## Start

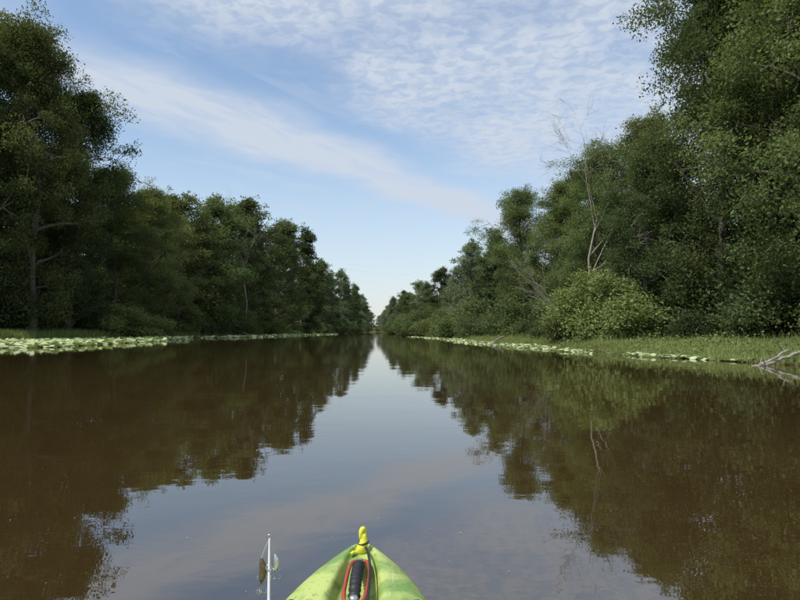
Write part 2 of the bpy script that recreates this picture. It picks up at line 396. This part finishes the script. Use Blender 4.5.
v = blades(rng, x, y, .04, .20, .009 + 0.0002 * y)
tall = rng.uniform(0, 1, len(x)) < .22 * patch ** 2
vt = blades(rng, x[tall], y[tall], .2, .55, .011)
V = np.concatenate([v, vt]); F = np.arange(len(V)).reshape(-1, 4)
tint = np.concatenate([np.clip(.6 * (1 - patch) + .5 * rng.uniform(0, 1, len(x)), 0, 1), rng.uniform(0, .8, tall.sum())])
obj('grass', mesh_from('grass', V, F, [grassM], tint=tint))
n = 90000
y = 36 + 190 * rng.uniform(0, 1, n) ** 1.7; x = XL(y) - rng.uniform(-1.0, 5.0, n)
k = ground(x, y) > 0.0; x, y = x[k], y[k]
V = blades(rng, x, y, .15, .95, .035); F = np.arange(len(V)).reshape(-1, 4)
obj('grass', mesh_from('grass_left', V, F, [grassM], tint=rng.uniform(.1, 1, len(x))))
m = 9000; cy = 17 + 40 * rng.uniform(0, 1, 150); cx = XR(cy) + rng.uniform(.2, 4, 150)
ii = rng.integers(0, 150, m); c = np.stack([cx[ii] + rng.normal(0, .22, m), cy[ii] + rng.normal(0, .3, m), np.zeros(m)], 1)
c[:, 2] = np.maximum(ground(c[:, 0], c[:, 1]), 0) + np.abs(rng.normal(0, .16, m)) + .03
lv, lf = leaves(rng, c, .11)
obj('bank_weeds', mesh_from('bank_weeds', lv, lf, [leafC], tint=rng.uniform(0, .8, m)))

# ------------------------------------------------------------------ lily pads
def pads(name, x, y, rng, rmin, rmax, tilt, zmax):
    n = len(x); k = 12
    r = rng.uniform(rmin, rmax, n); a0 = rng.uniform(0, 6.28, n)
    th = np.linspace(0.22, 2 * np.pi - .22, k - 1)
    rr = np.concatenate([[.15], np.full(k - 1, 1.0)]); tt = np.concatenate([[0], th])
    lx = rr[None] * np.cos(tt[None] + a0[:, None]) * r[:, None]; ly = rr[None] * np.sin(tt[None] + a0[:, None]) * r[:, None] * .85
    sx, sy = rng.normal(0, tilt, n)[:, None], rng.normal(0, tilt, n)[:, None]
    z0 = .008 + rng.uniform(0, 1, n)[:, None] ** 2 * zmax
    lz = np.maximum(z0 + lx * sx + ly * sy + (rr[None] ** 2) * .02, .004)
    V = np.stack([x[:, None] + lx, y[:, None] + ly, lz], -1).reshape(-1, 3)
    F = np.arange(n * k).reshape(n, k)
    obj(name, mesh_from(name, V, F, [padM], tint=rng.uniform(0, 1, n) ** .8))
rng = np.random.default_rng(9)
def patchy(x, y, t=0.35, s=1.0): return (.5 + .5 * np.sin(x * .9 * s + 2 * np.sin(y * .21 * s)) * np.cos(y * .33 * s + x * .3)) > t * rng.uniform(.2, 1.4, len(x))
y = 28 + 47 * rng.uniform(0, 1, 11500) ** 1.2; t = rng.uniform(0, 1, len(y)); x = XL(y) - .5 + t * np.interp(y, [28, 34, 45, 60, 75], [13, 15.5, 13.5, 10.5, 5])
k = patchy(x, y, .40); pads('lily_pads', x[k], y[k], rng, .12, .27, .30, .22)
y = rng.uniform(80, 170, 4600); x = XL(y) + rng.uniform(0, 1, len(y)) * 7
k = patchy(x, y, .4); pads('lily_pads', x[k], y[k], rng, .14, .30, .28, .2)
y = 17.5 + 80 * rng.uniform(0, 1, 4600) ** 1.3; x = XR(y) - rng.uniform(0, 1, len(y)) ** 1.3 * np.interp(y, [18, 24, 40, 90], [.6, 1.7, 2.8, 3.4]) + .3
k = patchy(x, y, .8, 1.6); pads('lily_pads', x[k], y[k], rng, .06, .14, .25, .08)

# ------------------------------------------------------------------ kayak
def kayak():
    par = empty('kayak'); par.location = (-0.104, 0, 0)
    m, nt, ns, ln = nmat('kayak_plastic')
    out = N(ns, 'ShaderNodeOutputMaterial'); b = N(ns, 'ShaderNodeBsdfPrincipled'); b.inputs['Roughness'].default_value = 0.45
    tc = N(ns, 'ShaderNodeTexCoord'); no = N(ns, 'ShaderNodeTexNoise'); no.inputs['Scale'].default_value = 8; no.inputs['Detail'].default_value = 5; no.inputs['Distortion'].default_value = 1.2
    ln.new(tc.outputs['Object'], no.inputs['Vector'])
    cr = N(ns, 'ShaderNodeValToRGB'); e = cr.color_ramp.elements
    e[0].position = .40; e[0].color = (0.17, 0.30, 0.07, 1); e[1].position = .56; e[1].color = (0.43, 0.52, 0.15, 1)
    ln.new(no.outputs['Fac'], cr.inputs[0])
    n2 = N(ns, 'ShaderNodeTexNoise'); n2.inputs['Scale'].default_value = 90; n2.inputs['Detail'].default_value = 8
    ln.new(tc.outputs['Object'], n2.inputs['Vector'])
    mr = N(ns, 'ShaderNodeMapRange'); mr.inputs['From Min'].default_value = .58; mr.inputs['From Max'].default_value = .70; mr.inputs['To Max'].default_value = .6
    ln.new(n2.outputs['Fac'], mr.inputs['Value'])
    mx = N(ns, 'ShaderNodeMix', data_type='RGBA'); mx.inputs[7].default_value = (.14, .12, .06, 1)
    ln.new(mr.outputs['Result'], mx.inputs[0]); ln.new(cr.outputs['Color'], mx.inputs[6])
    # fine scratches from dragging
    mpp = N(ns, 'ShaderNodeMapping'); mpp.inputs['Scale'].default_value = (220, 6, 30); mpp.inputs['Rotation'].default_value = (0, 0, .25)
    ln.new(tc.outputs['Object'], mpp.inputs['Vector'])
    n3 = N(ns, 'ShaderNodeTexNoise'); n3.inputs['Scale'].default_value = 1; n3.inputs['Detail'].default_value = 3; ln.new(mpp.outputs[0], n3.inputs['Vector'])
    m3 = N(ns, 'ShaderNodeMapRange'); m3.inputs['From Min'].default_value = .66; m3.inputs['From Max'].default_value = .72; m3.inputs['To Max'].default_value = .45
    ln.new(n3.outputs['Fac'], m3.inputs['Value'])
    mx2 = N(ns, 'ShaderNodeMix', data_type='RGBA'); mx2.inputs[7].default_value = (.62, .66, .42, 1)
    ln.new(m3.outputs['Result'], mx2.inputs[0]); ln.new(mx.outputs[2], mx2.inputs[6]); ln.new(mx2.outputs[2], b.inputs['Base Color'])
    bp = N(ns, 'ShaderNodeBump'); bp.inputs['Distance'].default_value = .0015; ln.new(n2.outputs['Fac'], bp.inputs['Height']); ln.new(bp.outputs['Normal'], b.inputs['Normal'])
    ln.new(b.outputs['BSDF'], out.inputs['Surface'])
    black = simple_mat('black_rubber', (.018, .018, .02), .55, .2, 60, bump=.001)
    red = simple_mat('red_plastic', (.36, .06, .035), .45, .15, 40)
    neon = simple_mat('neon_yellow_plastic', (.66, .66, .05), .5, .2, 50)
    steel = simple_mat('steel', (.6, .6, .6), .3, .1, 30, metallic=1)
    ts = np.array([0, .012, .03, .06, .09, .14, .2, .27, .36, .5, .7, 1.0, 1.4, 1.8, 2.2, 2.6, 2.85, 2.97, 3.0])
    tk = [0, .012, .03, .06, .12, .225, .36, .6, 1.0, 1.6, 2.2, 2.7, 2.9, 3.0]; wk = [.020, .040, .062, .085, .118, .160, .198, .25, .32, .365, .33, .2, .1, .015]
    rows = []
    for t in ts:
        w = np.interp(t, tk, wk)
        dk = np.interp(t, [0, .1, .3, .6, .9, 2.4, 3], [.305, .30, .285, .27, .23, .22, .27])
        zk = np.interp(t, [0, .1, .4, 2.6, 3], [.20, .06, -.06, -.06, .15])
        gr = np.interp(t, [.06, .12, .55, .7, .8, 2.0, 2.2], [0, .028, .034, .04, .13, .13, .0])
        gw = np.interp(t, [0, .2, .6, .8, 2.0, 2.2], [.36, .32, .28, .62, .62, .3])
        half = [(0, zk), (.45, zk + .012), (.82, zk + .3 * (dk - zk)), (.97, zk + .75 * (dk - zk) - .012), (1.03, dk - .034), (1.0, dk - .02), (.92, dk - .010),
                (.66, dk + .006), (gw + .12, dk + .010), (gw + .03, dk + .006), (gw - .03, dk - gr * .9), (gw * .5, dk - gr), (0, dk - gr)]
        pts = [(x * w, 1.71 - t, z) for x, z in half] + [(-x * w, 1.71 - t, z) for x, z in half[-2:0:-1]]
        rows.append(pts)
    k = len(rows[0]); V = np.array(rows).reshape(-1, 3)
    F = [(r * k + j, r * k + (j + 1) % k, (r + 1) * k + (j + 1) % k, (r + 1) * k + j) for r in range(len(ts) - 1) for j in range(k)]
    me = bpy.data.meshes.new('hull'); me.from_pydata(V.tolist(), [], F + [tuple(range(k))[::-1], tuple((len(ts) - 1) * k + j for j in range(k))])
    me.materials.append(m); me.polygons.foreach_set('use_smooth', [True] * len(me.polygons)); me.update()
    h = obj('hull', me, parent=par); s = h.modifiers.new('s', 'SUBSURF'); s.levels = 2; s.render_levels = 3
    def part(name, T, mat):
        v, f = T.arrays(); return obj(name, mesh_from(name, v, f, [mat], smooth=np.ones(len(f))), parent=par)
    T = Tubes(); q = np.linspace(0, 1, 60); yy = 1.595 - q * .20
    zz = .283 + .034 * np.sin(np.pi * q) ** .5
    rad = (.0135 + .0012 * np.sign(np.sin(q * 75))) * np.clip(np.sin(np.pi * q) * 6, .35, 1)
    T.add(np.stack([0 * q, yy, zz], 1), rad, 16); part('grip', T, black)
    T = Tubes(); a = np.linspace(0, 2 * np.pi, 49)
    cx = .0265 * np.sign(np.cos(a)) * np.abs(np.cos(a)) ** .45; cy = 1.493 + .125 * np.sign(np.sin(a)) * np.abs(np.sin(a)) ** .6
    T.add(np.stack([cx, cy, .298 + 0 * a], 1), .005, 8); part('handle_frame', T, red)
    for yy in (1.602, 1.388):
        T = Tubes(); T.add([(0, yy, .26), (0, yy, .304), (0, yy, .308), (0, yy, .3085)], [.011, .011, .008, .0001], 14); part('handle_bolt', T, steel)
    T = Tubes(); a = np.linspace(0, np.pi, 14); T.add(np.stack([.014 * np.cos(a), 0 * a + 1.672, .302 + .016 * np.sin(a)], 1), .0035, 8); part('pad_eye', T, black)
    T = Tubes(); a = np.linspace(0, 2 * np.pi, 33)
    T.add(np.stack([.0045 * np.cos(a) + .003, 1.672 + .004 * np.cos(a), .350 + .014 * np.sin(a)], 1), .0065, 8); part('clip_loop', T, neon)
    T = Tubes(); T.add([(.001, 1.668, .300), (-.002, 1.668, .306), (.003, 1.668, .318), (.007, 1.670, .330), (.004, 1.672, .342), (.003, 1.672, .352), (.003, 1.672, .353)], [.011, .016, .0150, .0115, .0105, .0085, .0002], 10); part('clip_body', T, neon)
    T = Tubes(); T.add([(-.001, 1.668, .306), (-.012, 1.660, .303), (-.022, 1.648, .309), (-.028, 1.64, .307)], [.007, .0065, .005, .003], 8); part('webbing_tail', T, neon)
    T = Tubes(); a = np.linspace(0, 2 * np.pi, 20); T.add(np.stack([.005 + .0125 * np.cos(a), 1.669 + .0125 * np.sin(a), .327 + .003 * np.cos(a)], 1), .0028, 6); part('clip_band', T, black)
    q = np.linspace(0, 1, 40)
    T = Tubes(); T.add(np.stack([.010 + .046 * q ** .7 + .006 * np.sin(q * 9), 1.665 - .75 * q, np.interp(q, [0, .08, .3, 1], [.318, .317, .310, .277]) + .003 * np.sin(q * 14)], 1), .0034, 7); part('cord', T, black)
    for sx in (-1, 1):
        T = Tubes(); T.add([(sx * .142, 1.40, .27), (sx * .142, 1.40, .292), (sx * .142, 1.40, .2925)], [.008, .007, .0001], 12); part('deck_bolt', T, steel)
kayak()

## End

SET EXERCISE: Wherever the word "part" occurs in a line of the listing, copy that line.

RESULT OF THE EXERCISE:
Write part 2 of the bpy script that recreates this picture. It picks up at line 396. This part finishes the script. Use Blender 4.5.
    def part(name, T, mat):
    T.add(np.stack([0 * q, yy, zz], 1), rad, 16); part('grip', T, black)
    T.add(np.stack([cx, cy, .298 + 0 * a], 1), .005, 8); part('handle_frame', T, red)
        T = Tubes(); T.add([(0, yy, .26), (0, yy, .304), (0, yy, .308), (0, yy, .3085)], [.011, .011, .008, .0001], 14); part('handle_bolt', T, steel)
    T = Tubes(); a = np.linspace(0, np.pi, 14); T.add(np.stack([.014 * np.cos(a), 0 * a + 1.672, .302 + .016 * np.sin(a)], 1), .0035, 8); part('pad_eye', T, black)
    T.add(np.stack([.0045 * np.cos(a) + .003, 1.672 + .004 * np.cos(a), .350 + .014 * np.sin(a)], 1), .0065, 8); part('clip_loop', T, neon)
    T = Tubes(); T.add([(.001, 1.668, .300), (-.002, 1.668, .306), (.003, 1.668, .318), (.007, 1.670, .330), (.004, 1.672, .342), (.003, 1.672, .352), (.003, 1.672, .353)], [.011, .016, .0150, .0115, .0105, .0085, .0002], 10); part('clip_body', T, neon)
    T = Tubes(); T.add([(-.001, 1.668, .306), (-.012, 1.660, .303), (-.022, 1.648, .309), (-.028, 1.64, .307)], [.007, .0065, .005, .003], 8); part('webbing_tail', T, neon)
    T = Tubes(); a = np.linspace(0, 2 * np.pi, 20); T.add(np.stack([.005 + .0125 * np.cos(a), 1.669 + .0125 * np.sin(a), .327 + .003 * np.cos(a)], 1), .0028, 6); part('clip_band', T, black)
    T = Tubes(); T.add(np.stack([.010 + .046 * q ** .7 + .006 * np.sin(q * 9), 1.665 - .75 * q, np.interp(q, [0, .08, .3, 1], [.318, .317, .310, .277]) + .003 * np.sin(q * 14)], 1), .0034, 7); part('cord', T, black)
        T = Tubes(); T.add([(sx * .142, 1.40, .27), (sx * .142, 1.40, .292), (sx * .142, 1.40, .2925)], [.008, .007, .0001], 12); part('deck_bolt', T, steel)